7 Replies Latest reply on Dec 30, 2006 9:12 AM by lajoie

    Injecting beans defined in jboss-beans.xml

    lajoie

      I'm sure this is answered somewhere in here but I couldn't find the correct search criteria to find it. So, sorry in advance for what is likely a repeat.

      I have some beans (just POJOs) within my SEAM app, for example one is a configuration properties object. I'd like to inject them, via @In, into things like my session beans. Currently, just defining them in jboss-beans.xml leads to an error when the session beans startup that indicates that the particular beans aren't found. This makes sense since to me since as far as I understand the objects defined in jboss-beans.xml aren't bound to the contexts searched by @In.

      So, what is the most appropriate way to do this?

      Thanks.

        • 1. Re: Injecting beans defined in jboss-beans.xml

          @In(create=true) will tell Seam to create the instance if it doesn't yet exist.

          • 2. Re: Injecting beans defined in jboss-beans.xml
            lajoie

            Sorry to be dense. I'm just not sure what the relation between beans created by the micro-container config (jboss-beans) an those created/managed by Seam. Will this use the instance configured in by the micro-container?

            • 3. Re: Injecting beans defined in jboss-beans.xml

              Sorry - I read your message too quickly and didn't realize what you were talking about. :)

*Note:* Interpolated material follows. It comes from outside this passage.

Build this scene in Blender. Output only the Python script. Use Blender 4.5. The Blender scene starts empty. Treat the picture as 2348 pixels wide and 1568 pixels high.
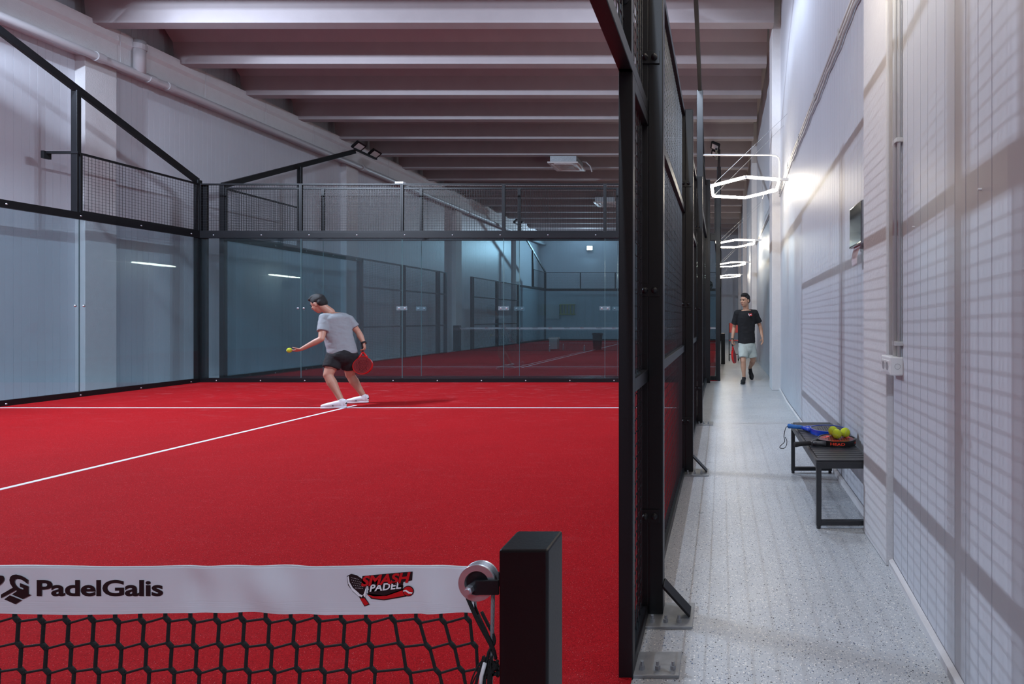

              Seam can't directly inject microcontainer components. I actually haven't used the microcontainer, so I have no idea how you look up a component outside of referencing a JNDI binding for it. It seems to me that you probably need to write a Seam component with an @Unwrap method that does the component lookup.

              • 4. Re: Injecting beans defined in jboss-beans.xml
                lajoie

                Can you point me to some documents about where in the JNDI tree Seam binds objects for the various contexts? It seems like a generic bean that could be declared in the micro-container and bind beans to JNDI would be useful. Then people could use the micro-container to setup and configure beans and make use them within Seam components. Is this reasonable?

                • 5. Re: Injecting beans defined in jboss-beans.xml

                  Seam doesn't bind anything into JNDI. It only uses JNDI to lookup EJB3 components. If you have other things in JNDI, I think the best strategy is to use an @Unwrap wrapper around your lookup code. If this were something that people would generally want to do, I'm sure we could provide some sort of shortcut for configuring that. But I'm not sure I believe anyone would really want to do that. In fact, I'm still trying to figure out why you want to do that. :)

                  Is it hard to bind a microcontainer component into JNDI? As I said, I haven't really used the microcontainer for anything. I did notice this forum posting on the topic: http://www.jboss.com/index.html?module=bb&op=viewtopic&p=3984848 Does that look like it would work for you?

                  • 6. Re: Injecting beans defined in jboss-beans.xml
                    lajoie

                    Sorry, I thought Seam looked up most of its components from the JNDI tree, not just the EJB3 stuff. Again, I don't know much about how Seam works internally. I do see how I could use the @Unwrap to take something bound in JNDI and expose it though. The ultimate goal is simply to be able to expose mico-container created beans to Seam components via the @In annotation. I'll look to see if I can cut out JNDI lookup part totally an report back on that.

                    Now, as to why I actually want to do this, it's pretty simple. My customer deploys in a plain old Tomcat container and the particular application I'm working on has a couple of things that need to be initialized and available to Seam components. For example, one part of the application uses XFire to contact a web service and stream in data so I'm using the micro-container to get that client set up. This client is then used by a couple of stateless session bean Seam components. Another example is an application configuration bean that holds information used by multiple Seam components.

                    While Seam 1.1 is probably to new to say for sure I can imagine people running it in other containers will want to take advantage of services offered by those containers. Often these services are available from JNDI or would need to be setup programmatically, some subset of which could be done using something like the micro-container (or other IoC containers like spring).

                    • 7. Re: Injecting beans defined in jboss-beans.xml
                      lajoie

                      Turns out the seam component with an @Unwrap method doesn't work.

                      The component needs to depend on the "org.jboss.seam.core.ejb" component since thats what is starting up the micro-container, however beans started up in the EJB3 container are what requires the stuff we're trying to expose via the @Unwrap method so it turns out to be a cyclic dependency.